Daten wiegen nichts und qualmen nicht. Gleichwohl produziert die digitale Welt Unmengen Kohlendioxid. Wie klimaschädlich ist das Internet? Und wann ereilt uns die Klickscham?

 

Ich sage das wirklich nicht gern, aber: Sie schaden dem Klima, ja Sie, und zwar genau jetzt. Und ich erst recht, weil mein Rechner läuft und ich gleich wieder suche und maile. Als Zeitungsleser hat man sich ja mit dem Widerspruch abgefunden, dass die tollsten Sachen auf ehemalige Bäume gedruckt sind. Dafür kann die Zeitung über Jahre klimaneutral gespeichert oder gar als Dämmmaterial eingesetzt werden. Digitales Lesen ist leider nicht besser. Ich dachte, digital sei grün: papierloses Büro, fliegende Taxis, selbstladende Kühlschränke, all die winzigen Datenpakete, die nichts wiegen, nicht stinken, nichts kosten und von allein durch die Leitungen flutschen. Leider falsch gedacht. Eine Mail kostet ein Gramm CO2, fünf Suchanfragen auch. Bei täglich einer Milliarde Mails allein in Deutschland addiert sich da was. Wäre das Internet ein Land, stünde es an Platz drei der größten globalen Stromfresser. Hey Apple, coole Produktidee: Jedes Gerät wird künftig nicht nur mit Kopfhörern, sondern mit einem Reiseergometer ausgeliefert, mit dem der Kunde seinen eigenen Strom erstrampelt. So kämpfen adipöse Zocker-Kindern gegen die Eistee-Kalorien.
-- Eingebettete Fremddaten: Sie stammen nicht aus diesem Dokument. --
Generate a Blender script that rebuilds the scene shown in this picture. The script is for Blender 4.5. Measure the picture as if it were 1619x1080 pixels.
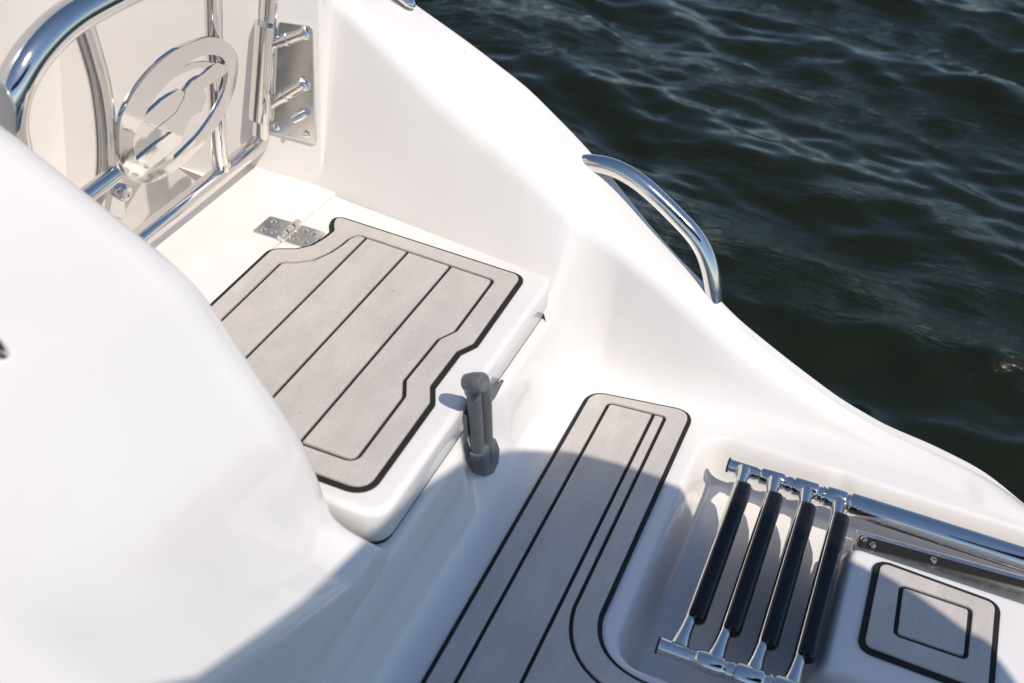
import bpy, bmesh, math, random
import numpy as np
from mathutils import Vector, Matrix
from mathutils.geometry import tessellate_polygon

random.seed(7)
SC = bpy.context.scene
COL = SC.collection
for o in list(bpy.data.objects):
    bpy.data.objects.remove(o)

# ------------------------------------------------------------------ camera
# world: X aft, Y outboard (towards the open water), Z up, z = 0 is the deck of the swim platform
W_, H_ = 1619.0, 1080.0
CX, CY, FPX = 809.5, 540.0, 1900.0
def _camera_basis():
    a = np.array([1740.5 - CX, -778.6 - CY, FPX]); a /= np.linalg.norm(a)
    s, c = math.sin(math.radians(36.5)), math.cos(math.radians(36.5))
    th = math.atan2(a[1], a[0]) + math.acos(-a[2] * s / (math.hypot(a[0], a[1]) * c))
    n = np.array([c * math.cos(th), c * math.sin(th), s]); n /= np.linalg.norm(n)
    return np.array([np.cross(n, a), a, -n])
R_ = _camera_basis()
CAM = np.array([0.473, -1.409, 1.1])
def ray(p):
    return R_ @ np.array([p[0] - CX, p[1] - CY, FPX])
def atz(p, z):                        # where the line of sight meets a level plane
    d = ray(p); return CAM + d * ((z - CAM[2]) / d[2])
def aty(p, y):
    d = ray(p); return CAM + d * ((y - CAM[1]) / d[1])
def atx(p, x):
    d = ray(p); return CAM + d * ((x - CAM[0]) / d[0])
def atp(p, P0, N):
    d = ray(p); N = np.array(N, float); P0 = np.array(P0, float)
    return CAM + d * (((P0 - CAM) @ N) / (d @ N))

cam = bpy.data.cameras.new('camera'); co = bpy.data.objects.new('camera', cam); COL.objects.link(co)
right, up, back = R_ @ [1, 0, 0], R_ @ [0, -1, 0], R_ @ [0, 0, -1]
M = Matrix(((right[0], up[0], back[0], CAM[0]), (right[1], up[1], back[1], CAM[1]),
            (right[2], up[2], back[2], CAM[2]), (0, 0, 0, 1)))
co.matrix_world = M
cam.sensor_width = 36; cam.lens = 36 * FPX / W_
cam.clip_start = 0.01; cam.clip_end = 2000
cam.dof.use_dof = True; cam.dof.focus_distance = 1.72; cam.dof.aperture_fstop = 5.6
SC.camera = co

# ------------------------------------------------------------------ light
SUN = Vector((0.52, -0.32, 0.85)).normalized()          # direction towards the sun
SUN_EL = math.asin(SUN.z); SUN_ROT = math.atan2(SUN.x, SUN.y)
world = bpy.data.worlds.new('World'); SC.world = world; world.use_nodes = True
nt = world.node_tree; nt.nodes.clear()
sky = nt.nodes.new('ShaderNodeTexSky'); sky.sky_type = 'NISHITA'; sky.sun_disc = False
sky.sun_elevation = SUN_EL; sky.sun_rotation = SUN_ROT
sky.air_density = 1.0; sky.dust_density = 0.3; sky.ozone_density = 2.6
bg = nt.nodes.new('ShaderNodeBackground'); bg.inputs['Strength'].default_value = 0.12
ow = nt.nodes.new('ShaderNodeOutputWorld')
nt.links.new(sky.outputs[0], bg.inputs[0]); nt.links.new(bg.outputs[0], ow.inputs[0])
sl = bpy.data.lights.new('sun', 'SUN'); sl.energy = 3.6; sl.angle = math.radians(0.4); sl.color = (1.0, 0.91, 0.80)
so = bpy.data.objects.new('sun', sl); COL.objects.link(so)
so.rotation_euler = SUN.to_track_quat('Z', 'Y').to_euler(); so.location = (3, -6, 6)
SC.view_settings.view_transform = 'Standard'; SC.view_settings.look = 'None'
SC.view_settings.gamma = 1; SC.view_settings.exposure = 0.0; SC.view_settings.use_curve_mapping = False
SC.cycles.max_bounces = 10; SC.cycles.glossy_bounces = 6; SC.cycles.diffuse_bounces = 5

# ------------------------------------------------------------------ materials
def mat(name, col, rough=0.4, metal=0.0, coat=0.0, coat_rough=0.05, spec=0.5, ior=1.5):
    m = bpy.data.materials.new(name); m.use_nodes = True
    b = m.node_tree.nodes['Principled BSDF']
    b.inputs['Base Color'].default_value = (*col, 1); b.inputs['Roughness'].default_value = rough
    b.inputs['Metallic'].default_value = metal; b.inputs['Coat Weight'].default_value = coat
    b.inputs['Coat Roughness'].default_value = coat_rough; b.inputs['Specular IOR Level'].default_value = spec
    b.inputs['IOR'].default_value = ior
    return m, m.node_tree, b
def noise(t, scale, detail=3, rough=0.5, vec=None, scl=None):
    n = t.nodes.new('ShaderNodeTexNoise'); n.inputs['Scale'].default_value = scale
    n.inputs['Detail'].default_value = detail; n.inputs['Roughness'].default_value = rough
    g = t.nodes.new('ShaderNodeNewGeometry')
    if scl:
        mp = t.nodes.new('ShaderNodeMapping'); mp.inputs['Scale'].default_value = scl
        t.links.new(g.outputs['Position'], mp.inputs['Vector']); t.links.new(mp.outputs[0], n.inputs['Vector'])
    else:
        t.links.new(g.outputs['Position'], n.inputs['Vector'])
    return n
def ramp(t, src, p0, c0, p1, c1):
    r = t.nodes.new('ShaderNodeValToRGB'); e = r.color_ramp.elements
    e[0].position = p0; e[0].color = (*c0, 1); e[1].position = p1; e[1].color = (*c1, 1)
    t.links.new(src, r.inputs[0]); return r
def bump(t, b, src, strength, dist, prev=None, which='Normal'):
    n = t.nodes.new('ShaderNodeBump'); n.inputs['Strength'].default_value = strength
    n.inputs['Distance'].default_value = dist
    t.links.new(src, n.inputs['Height'])
    if prev: t.links.new(prev.outputs[0], n.inputs['Normal'])
    t.links.new(n.outputs[0], b.inputs[which]); return n
def mixc(t, fac, a, b_, mode='MIX'):
    m = t.nodes.new('ShaderNodeMix'); m.data_type = 'RGBA'; m.blend_type = mode
    if isinstance(fac, (int, float)): m.inputs[0].default_value = fac
    else: t.links.new(fac, m.inputs[0])
    for i, v in ((6, a), (7, b_)):
        if isinstance(v, tuple): m.inputs[i].default_value = (*v, 1)
        else: t.links.new(v, m.inputs[i])
    return m.outputs[2]

def gelcoat():
    m, t, b = mat('gelcoat', (0.80, 0.785, 0.765), 0.32, coat=0.6, coat_rough=0.06)
    big = noise(t, 5, 3)
    tone = ramp(t, big.outputs['Fac'], 0.3, (0.79, 0.757, 0.728), 0.7, (0.83, 0.80, 0.772))
    # scattered specks of dirt and water spots
    v = t.nodes.new('ShaderNodeTexVoronoi'); v.inputs['Scale'].default_value = 26
    g = t.nodes.new('ShaderNodeNewGeometry'); t.links.new(g.outputs['Position'], v.inputs['Vector'])
    spot = ramp(t, v.outputs['Distance'], 0.022, (1, 1, 1), 0.04, (0, 0, 0))
    pick = noise(t, 37, 1); pk = ramp(t, pick.outputs['Fac'], 0.57, (0, 0, 0), 0.61, (1, 1, 1))
    mul = t.nodes.new('ShaderNodeMath'); mul.operation = 'MULTIPLY'
    t.links.new(spot.outputs[0], mul.inputs[0]); t.links.new(pk.outputs[0], mul.inputs[1])
    c = mixc(t, mul.outputs[0], tone.outputs[0], (0.18, 0.15, 0.12))
    t.links.new(c, b.inputs['Base Color'])
    sm = noise(t, 7, 2, 0.5); rr = ramp(t, sm.outputs['Fac'], 0.1, (0.26,) * 3, 0.9, (0.42,) * 3)
    t.links.new(rr.outputs[0], b.inputs['Roughness'])
    w = noise(t, 14, 2); bump(t, b, w.outputs['Fac'], 0.25, 0.004)
    bump(t, b, w.outputs['Fac'], 0.25, 0.004, which='Coat Normal')
    return m
def foam(name, col):
    m, t, b = mat(name, col, 0.62, spec=0.35)
    n1 = noise(t, 14, 4, 0.6); n2 = noise(t, 900, 2)
    lo = tuple(c * 0.955 for c in col); hi = tuple(min(1, c * 1.03) for c in col)
    r = ramp(t, n1.outputs['Fac'], 0.35, lo, 0.68, hi)
    streak = noise(t, 6, 5, 0.65, scl=(40, 5, 5)); sr = ramp(t, streak.outputs['Fac'], 0.3, (0.975,) * 3, 0.7, (1.015,) * 3)
    c = mixc(t, 1.0, r.outputs[0], sr.outputs[0], 'MULTIPLY')
    gn = noise(t, 260, 3, 0.7); gr_ = ramp(t, gn.outputs['Fac'], 0.3, (0.93,) * 3, 0.7, (1.05,) * 3)
    c = mixc(t, 1.0, c, gr_.outputs[0], 'MULTIPLY')
    sm = noise(t, 11, 5, 0.7, scl=(2.4, .8, 1)); smr = ramp(t, sm.outputs['Fac'], 0.40, (0.95,) * 3, 0.66, (1.06,) * 3)
    c = mixc(t, 1.0, c, smr.outputs[0], 'MULTIPLY')
    # scuffs
    sc = noise(t, 30, 5, 0.7); s2 = ramp(t, sc.outputs['Fac'], 0.70, (0, 0, 0), 0.76, (0.22,) * 3)
    c = mixc(t, s2.outputs[0], c, tuple(x * 0.5 for x in col))
    v = t.nodes.new('ShaderNodeTexVoronoi'); v.inputs['Scale'].default_value = 30
    gg = t.nodes.new('ShaderNodeNewGeometry'); t.links.new(gg.outputs['Position'], v.inputs['Vector'])
    sp = ramp(t, v.outputs['Distance'], 0.03, (.8,) * 3, 0.06, (0, 0, 0)); pk = noise(t, 21, 1); pr = ramp(t, pk.outputs['Fac'], 0.60, (0, 0, 0), 0.64, (1, 1, 1))
    ml = t.nodes.new('ShaderNodeMath'); ml.operation = 'MULTIPLY'; t.links.new(sp.outputs[0], ml.inputs[0]); t.links.new(pr.outputs[0], ml.inputs[1])
    c = mixc(t, ml.outputs[0], c, tuple(x * .35 for x in col))
    t.links.new(c, b.inputs['Base Color'])
    k = bump(t, b, streak.outputs['Fac'], 0.05, 0.001); bump(t, b, n2.outputs['Fac'], 0.25, 0.0006, k)
    rg = ramp(t, n1.outputs['Fac'], 0.4, (0.42,) * 3, 0.65, (0.70,) * 3); t.links.new(rg.outputs[0], b.inputs['Roughness'])
    return m
def steel(name='stainless_steel', rough=0.05, col=(0.74, 0.72, 0.69)):
    m, t, b = mat(name, col, rough, metal=1.0)
    n = noise(t, 60, 4, 0.6); r = ramp(t, n.outputs['Fac'], 0.4, (rough,) * 3, 0.75, (rough + 0.10,) * 3)
    t.links.new(r.outputs[0], b.inputs['Roughness'])
    n2 = noise(t, 25, 2); bump(t, b, n2.outputs['Fac'], 0.10, 0.002)
    return m
def rubber(name, col, rough=0.6):
    m, t, b = mat(name, col, rough, spec=0.4)
    n = noise(t, 80, 4, 0.6)
    r = ramp(t, n.outputs['Fac'], 0.3, tuple(c * 0.75 for c in col), 0.75, tuple(c * 1.35 for c in col))
    t.links.new(r.outputs[0], b.inputs['Base Color']); bump(t, b, n.outputs['Fac'], 0.2, 0.001)
    return m
def water_mat():
    m, t, b = mat('lake_water', (0.0092, 0.0122, 0.0048), 0.04, ior=1.333, spec=0.5)
    g = t.nodes.new('ShaderNodeNewGeometry')
    def wn(scale, detail, sc, kind='FBM', rough=0.55, rot=-15):
        mp = t.nodes.new('ShaderNodeMapping'); mp.inputs['Scale'].default_value = sc; mp.inputs['Rotation'].default_value = (0, 0, math.radians(-rot))
        t.links.new(g.outputs['Position'], mp.inputs['Vector']); n = t.nodes.new('ShaderNodeTexNoise'); n.noise_type = kind
        n.inputs['Scale'].default_value = scale; n.inputs['Detail'].default_value = detail; n.inputs['Roughness'].default_value = rough
        n.inputs['Distortion'].default_value = 0.35
        t.links.new(mp.outputs[0], n.inputs['Vector']); return n
    rid = wn(3.4, 4, (0.50, 1.35, 1), 'RIDGED_MULTIFRACTAL', 0.5); fine = wn(24, 5, (0.55, 1.5, 1), rough=0.62); pt = wn(1.5, 3, (0.45, 1.4, 1))
    pr = ramp(t, pt.outputs['Fac'], 0.46, (0.06,) * 3, 0.62, (1,) * 3)     # wind patches: calm and rippled water
    mm = t.nodes.new('ShaderNodeMath'); mm.operation = 'MULTIPLY'; t.links.new(fine.outputs['Fac'], mm.inputs[0]); t.links.new(pr.outputs[0], mm.inputs[1])
    k = bump(t, b, rid.outputs['Fac'], 0.55, 0.016); bump(t, b, mm.outputs[0], 1.0, 0.013, k)
    return m
GEL = gelcoat()
EVA = foam('grey_deck_foam', (0.565, 0.520, 0.482))
BLK = rubber('black_foam', (0.014, 0.013, 0.014), 0.7)
SEAL = rubber('black_rubber', (0.012, 0.012, 0.013), 0.5)
STEEL = steel()
SATIN = steel('satin_stainless', 0.20, (0.76, 0.74, 0.70))
GRIP = rubber('black_grip', (0.007, 0.007, 0.009), 0.16)
LATCH = rubber('grey_rubber', (0.125, 0.132, 0.142), 0.48)
CASTER_NAVY = rubber('shadow_caster_navy', (0.05, 0.07, 0.13), 0.85)  # sheet of the added shadow caster, blue to tint the shade
WATER = water_mat()

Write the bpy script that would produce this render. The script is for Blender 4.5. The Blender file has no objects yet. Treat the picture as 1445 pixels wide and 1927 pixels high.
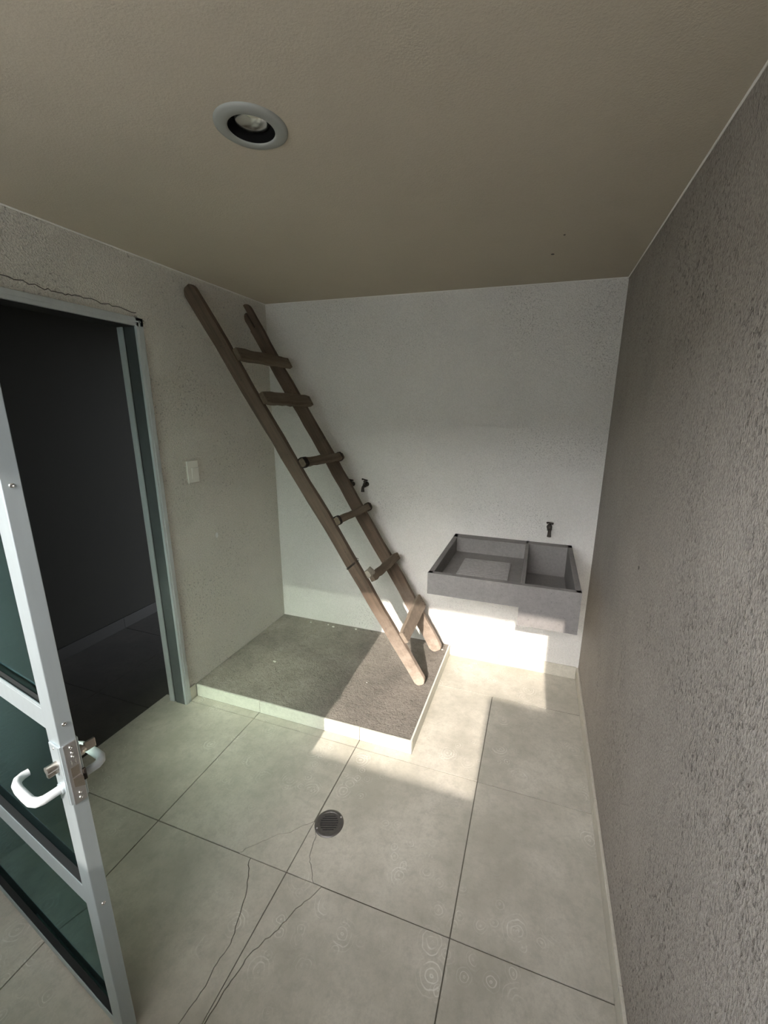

Bis dahin lässt jeder Klick Greta weinen. Nehmen wir nur die ganz normale Suche: Ich gebe „Netzentdecker“ ein, und schon läuft der Stromzähler für Rechner oder Smartphone, Server und Suchmaschine, all die blinkenden Logos, Filmchen, Fotos der angezeigten Seiten und die Cookies natürlich, die uns verfolgen. Hinzu kommt die Herstellung der Geräte, die zudem selten auf Langlebigkeit ausgelegt sind, sondern eher so konstruiert, als würden sie ihren Geist exakt 24 Stunden nach dem Ablauf der Garantie aufgeben. Das weltweite Netz ist kein digitaler Öko-Bauernhof, sondern steht immer und überall unter Strom.

In der begrenzten analogen Welt war das Sparen oft mit eingebaut, beim Filmschauen etwa. Wir fuhren mit dem Auto zur Videothek und überlegten gut, welche Kassette wir liehen, wegen der Gebühren. Analog hieß immer auch Limit. Das Internet dagegen ist scheinbar grenzenlos. Digitale Verleihe bieten alles immer gleichzeitig, wir gucken mehr, aber wahlloser. Und der Strom fließt ständig. Der Anteil von Netflix am weltweiten Downloadvolumen liegt bei geschätzten dreizehn Prozent, der Streaming-Strom im deutschen Haushalt inzwischen bei der Hälfte des TV-Verbrauchs, Tendenz steigend. Und je höher die Bildqualität, desto mehr Energie wird verbraucht.

Mit dem Fortschritt kommt der Energieverbrauch. Der praktische Sprachassistent etwa kostet vier Kilogramm CO2 im Jahr. Und die Cloud-Technologie führt dazu, dass die Nutzer ihre Inhalte nicht mehr auf der heimischen Festplatte speichern, sondern jede Information bei Bedarf laden. Die Kühlung der weltweit sprießenden Rechenzentren kostet Unmengen Strom. Im vergangenen Jahrzehnt hat die IT-Branche ihren globalen CO2-Ausstoß auf knapp vier Prozent verdoppelt, was der doppelten Menge der weltweiten Luftfahrt entspricht oder der Hälfte allen Pkw- und Motorradverkehrs. Ihren Hunger nach grünem Strom stillen die Konzerne in Skandinavien, wo das Kühlen leichter fällt, oder in Texas, wo Windstrom günstig produziert wird.

Wie eine sparsame Webseite aussehen kann, zeigt der Schweriner Entwickler Niklas Jordan mit seiner Homepage: keine Bilder, wenig Text, einige Links. Funktioniert. Ältere erinnern sich: So sah früher das ganze Internet aus. Vorbildlich arbeitet auch die deutsche Suchmaschine Ecosia, eine Art grünes Google. Erstens werden die Sucherdaten nicht weitergegeben, zweitens pflanzt das Unternehmen für jede Suche Bäume, inzwischen mehr als 83 Millionen. Neulich habe ich tatsächlich meinen Suchbegriff vergessen, weil ich gebannt auf den rasenden Baumzähler starrte. Nicht-Suchen ist auch ein Beitrag zum Klimaschutz.